[A run of records]
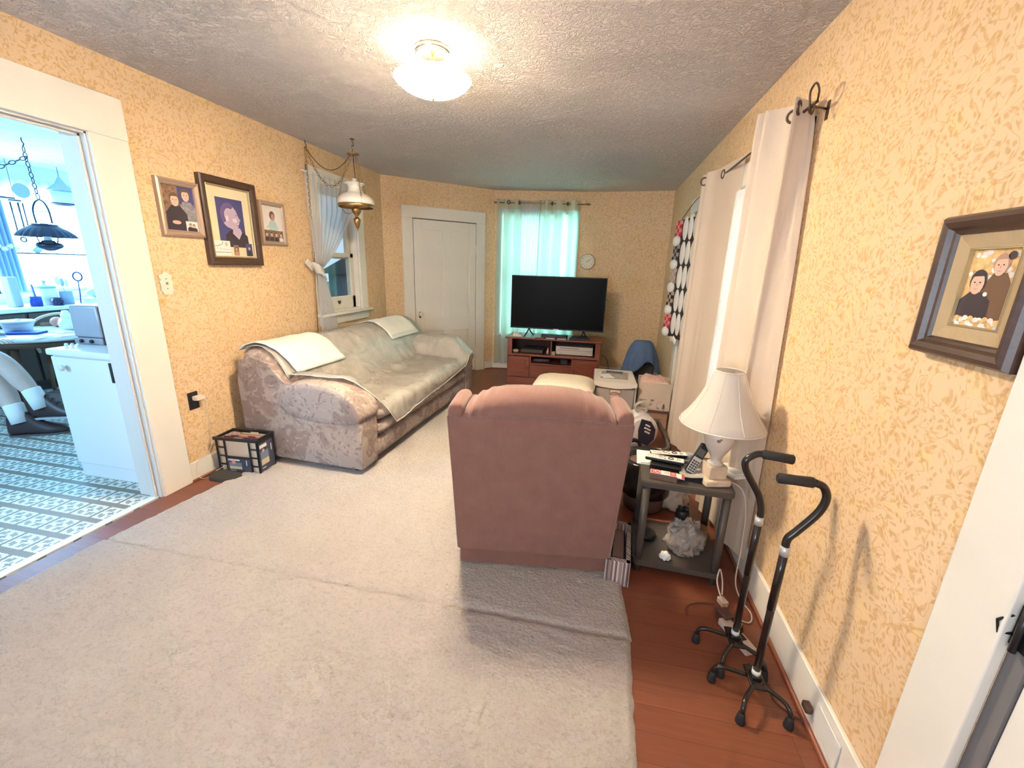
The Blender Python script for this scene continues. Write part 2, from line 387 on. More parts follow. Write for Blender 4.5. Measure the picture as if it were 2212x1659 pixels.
def obj(name, bm, m=None, parent=None, sub=0, smooth=None, loc=None, sol=0.0):
    bmesh.ops.remove_doubles(bm, verts=bm.verts, dist=1e-6) if len(bm.verts) < 60000 else None
    bmesh.ops.recalc_face_normals(bm, faces=bm.faces)
    me = D.meshes.new(name); bm.to_mesh(me); bm.free()
    for x in (m if isinstance(m, (list, tuple)) else [m]):
        if x: me.materials.append(x)
    if smooth is not None:
        for p in me.polygons: p.use_smooth = smooth > 0
        if 0 < smooth < 180: me.set_sharp_from_angle(angle=R(smooth))
    o = D.objects.new(name, me); COL.objects.link(o)
    if parent: o.parent = parent
    if loc: o.location = loc
    if sol:
        s = o.modifiers.new('solid', 'SOLIDIFY'); s.thickness = sol; s.offset = 0
    if sub:
        s = o.modifiers.new('sub', 'SUBSURF'); s.levels = sub; s.render_levels = sub
    return o
def tag(o, label, cat, group=None):
    o['label'] = label; o['category'] = cat
    if group: o['group'] = group
    return o
def thing(name, label, cat, loc=(0, 0, 0), rz=0.0, group=None):
    o = D.objects.new(name, None); COL.objects.link(o); o.location = loc; o.rotation_euler = (0, 0, R(rz)); o.empty_display_size = 0.1
    return tag(o, label, cat, group)
def one(name, bm, m, label, cat, loc=(0, 0, 0), rz=0.0, group=None, **k):
    o = obj(name, bm, m, None, **k); o.location = loc; o.rotation_euler = (0, 0, R(rz)); return tag(o, label, cat, group)
def struct(name, bm=None, m=None, loc=(0, 0, 0), rz=0.0, **k):
    if bm is None:
        o = D.objects.new(name, None); COL.objects.link(o)
    else: o = obj(name, bm, m, None, **k)
    o.location = loc; o.rotation_euler = (0, 0, R(rz)); o['kind'] = 'structure'; return o
def dup(root, loc, rz=0.0, label=None):
    def cp(o, par):
        c = o.copy(); COL.objects.link(c); c.parent = par
        for ch in list(o.children): cp(ch, c)
        return c
    kids = list(root.children)
    r = root.copy(); COL.objects.link(r); r.location = loc; r.rotation_euler = (0, 0, R(rz))
    for ch in kids: cp(ch, r)
    if label: r['label'] = label
    return r

# ------------------------------------------------------------------ the room shell
XL, XR, HC = -2.668, 0.843, 2.512
PA, PB, PC, PD = (XL, 5.04), (-1.53, 6.12), (-0.31, 6.285), (XR, 6.22)
YN = -2.0
KX = -2.82      # kitchen face of the left wall
outline = [(XL, YN), (XR, YN), (XR, PD[1]), PC, PB, PA]
bm = B(); prism(bm, outline, -0.12, 0.0, plane='XY'); struct('floor', bm, FLOORM)
bm = B(); prism(bm, [(XL-.1, YN-.1), (XR+.1, YN-.1), (XR+.1, PD[1]+.1), (PC[0], PC[1]+.12), (PB[0]-.05, PB[1]+.14), (PA[0]-.1, PA[1]+.06)], HC, HC+0.12, plane='XY'); struct('ceiling', bm, CEIL)
def wall(name, a, b, m, openings=(), z1=HC, th=0.15, ext=(0, 0)):
    """wall seen from the room with a on the viewer's left; body lies behind (local +Y)"""
    L = math.hypot(b[0]-a[0], b[1]-a[1]); bm = B()
    us = sorted({-ext[0], L+ext[1]} | {u for o in openings for u in o[:2]}); zs = sorted({0.0, z1} | {z for o in openings for z in o[2:]})
    for i in range(len(us)-1):
        for j in range(len(zs)-1):
            cu, cz = (us[i]+us[i+1])/2, (zs[j]+zs[j+1])/2
            if any(o[0] < cu < o[1] and o[2] < cz < o[3] for o in openings): continue
            bb(bm, us[i], us[i+1], 0, th, zs[j], zs[j+1])
    return struct(name, bm, m, (a[0], a[1], 0), math.degrees(math.atan2(b[1]-a[1], b[0]-a[0])))
# left wall: local u = y - YN
KD0, KD1, KDH = 0.90, 1.952, 2.115
LW = (3.80, 4.45, 1.00, 2.20)
wall('wall_left', (XL, YN), PA, WALLP, [(KD0-YN, KD1-YN, 0.0, KDH), (LW[0]-YN, LW[1]-YN, LW[2], LW[3])])
wall('wall_angled', PA, PB, WALLP, th=0.12)
AF = math.degrees(math.atan2(PC[1]-PB[1], PC[0]-PB[0]))
FW = (0.12, 1.10, 0.55, 2.20)
wall('wall_far', PB, PC, WALLP, [FW], th=0.12)
wall('wall_back', PC, PD, WALLP, th=0.12, ext=(0, 0.12))
# right wall: a = far end, u = PD.y - y
RW = (2.38, 3.22, 0.45, 2.03)
def ru(y): return PD[1]-y
wall('wall_right', PD, (XR, YN), WALLP, [(ru(RW[1]), ru(RW[0]), RW[2], RW[3]), (ru(4.66), ru(3.80), 0.0, 2.05), (ru(0.85), ru(-0.05), 0.0, 2.085)], th=0.15)
wall('wall_near', (XR, YN), (XL, YN), WALLP, [(1.1, 2.9, 0.75, 2.2)], th=0.12, ext=(.15, .15))

# kitchen shell
KW = -6.70
VIN = vinyl_mat(-2.927, 1.713, 0.155, 0.155)
KWALL = mat('kitchen_wall_paint', (0.72, 0.74, 0.72, 1), 0.7, var=0.05)
KCEIL = mat('kitchen_swirl_ceiling', (0.70, 0.72, 0.74, 1), 0.8, bump=0.9, bscale=9, var=0.12, vscale=10)
kout = [(KX, -0.3), (KX, 3.3), (-4.6, 3.3), (-4.6, 5.2), (KW, 5.2), (KW, -0.3)]
bm = B(); prism(bm, kout[::-1], -0.1, 0.0, plane='XY'); bb(bm, KX, XL-0.012, KD0, KD1, -0.1, 0.0); struct('floor_kitchen', bm, VIN)
bm = B(); prism(bm, kout[::-1], HC-.04, HC+0.1, plane='XY'); struct('ceiling_kitchen', bm, KCEIL)
wall('wall_kitchen_far', (KW, -0.3), (KW, 5.2), KWALL, [(2.75, 5.28, 1.03, 2.22)], th=0.14)
wall('wall_kitchen_near', (KX, -0.3), (KW, -0.3), KWALL, [(1.1, 2.75, 1.0, 2.2)], th=0.1)  # unseen window opening, added to let the side fill in
bm = B(); KU = [(1.03, 1.10), (2.75, 2.82), (1.90, 1.95)]
for a_, b_ in KU: bb(bm, KX-b_, KX-a_, -.37, -.285, .95, 2.26, .003)
for a_, b_ in ((.95, 1.01), (2.2, 2.26)): bb(bm, KX-2.82, KX-1.03, -.37, -.285, a_, b_, .003)
struct('trim_4', bm, KWHITE)  # frame of the added side window
bm = B(); bb(bm, KX-1.8, KX, 3.3, 3.36, 0, HC); bb(bm, -4.6, -4.54, 3.36, 5.2, 0, HC); bb(bm, KW, -4.54, 5.2, 5.26, 0, HC); struct('wall_kitchen_side', bm, KWALL)
# kitchen window: two wide sashes with a thick meeting rail
wk = struct('window_1', loc=(KW, 2.45, 0), rz=90); WKW = 2.53
bm = B()
for a, b, c, d in ((-.07, 0, .97, 2.29), (WKW, WKW+.07, .97, 2.29), (-.07, WKW+.07, 2.22, 2.29), (-.09, WKW+.09, .97, 1.03), (1.21, 1.32, 1.03, 2.22)): bb(bm, a, b, -.03, .09, c, d, .004)
for u0, u1 in ((0, 1.21), (1.32, WKW)):
    for z0, z1 in ((1.03, 1.07), (2.18, 2.22)): bb(bm, u0, u1, .03, .06, z0, z1)
    for a in (u0, u1-.035): bb(bm, a, a+.035, .03, .06, 1.03, 2.22)
obj('window_frame', bm, KWHITE, wk)
for u0, u1 in ((0, 1.21), (1.32, WKW)):
    bm = B(); bb(bm, u0+.03, u1-.03, .043, .047, 1.06, 2.19); obj('pane', bm, GLASS, wk)

# kitchen doorway: flat casing on the room side, jamb lining with a stop, threshold strips
bm = B()
bb(bm, XL, XL+.022, KD1-.008, KD1+.188, 0, KDH+.19, .003); bb(bm, XL, XL+.022, KD0-.2, KD0+.008, 0, KDH+.19, .003)
bb(bm, XL, XL+.026, KD0-.2, KD1+.188, KDH-.008, KDH+.20, .003); struct('trim_1', bm, WHITE)
bm = B()
bb(bm, KX-.01, XL+.004, KD1-.018, KD1, 0, KDH); bb(bm, KX-.01, XL+.004, KD0, KD0+.018, 0, KDH); bb(bm, KX-.01, XL+.004, KD0, KD1, KDH-.018, KDH)
for y0, y1 in ((KD1-.034, KD1-.018), (KD0+.018, KD0+.034)): bb(bm, -2.735, -2.69, y0, y1, 0, KDH-.018, .003)
bb(bm, -2.735, -2.69, KD0, KD1, KDH-.034, KDH-.018, .003)
bb(bm, KX-.03, KX, KD1-.005, KD1+.12, 0, KDH+.12, .003); bb(bm, KX-.03, KX, KD0-.12, KD0+.005, 0, KDH+.12, .003); bb(bm, KX-.03, KX, KD0-.12, KD1+.12, KDH-.005, KDH+.12, .003)
struct('trim_2', bm, mat('jamb_paint', (0.70, 0.67, 0.63, 1), 0.4))
bm = B(); bb(bm, -2.735, -2.68, KD0+.02, KD1-.02, 0, .006, .002); struct('trim_3', bm, mat('white_vinyl_edge', (0.78, 0.78, 0.74, 1), 0.35))

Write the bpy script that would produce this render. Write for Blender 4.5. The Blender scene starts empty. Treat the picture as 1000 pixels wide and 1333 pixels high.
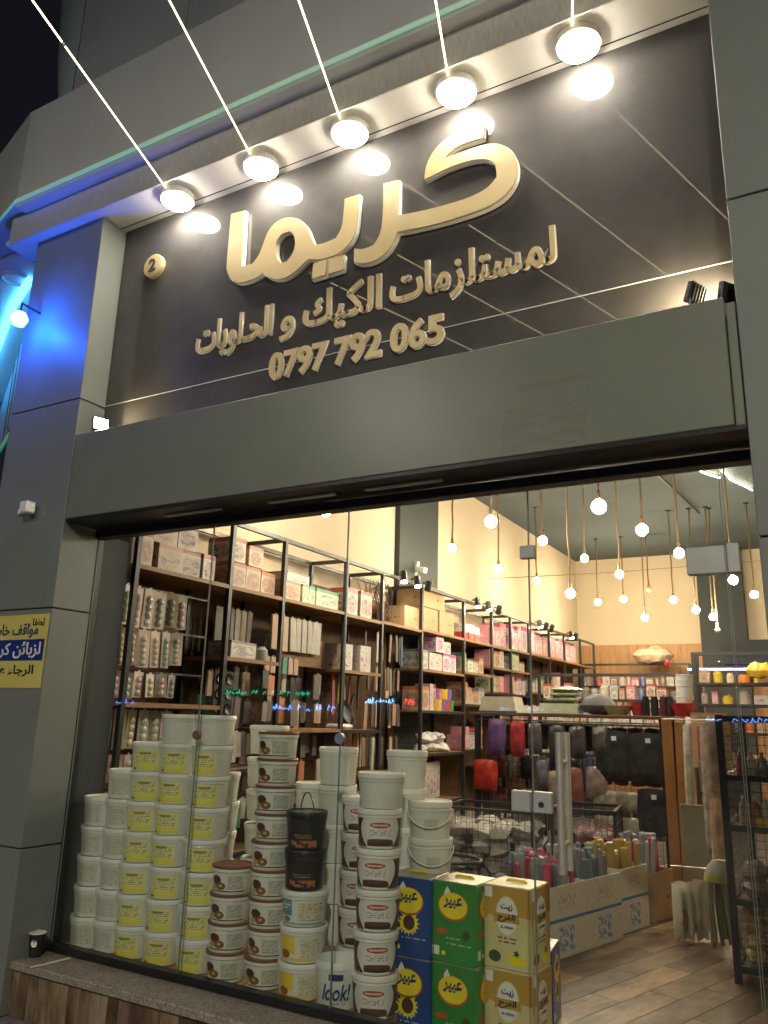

Required task – How many lines in these entries contain the string "Blender"? State the number and nothing more.

Output for this task – 2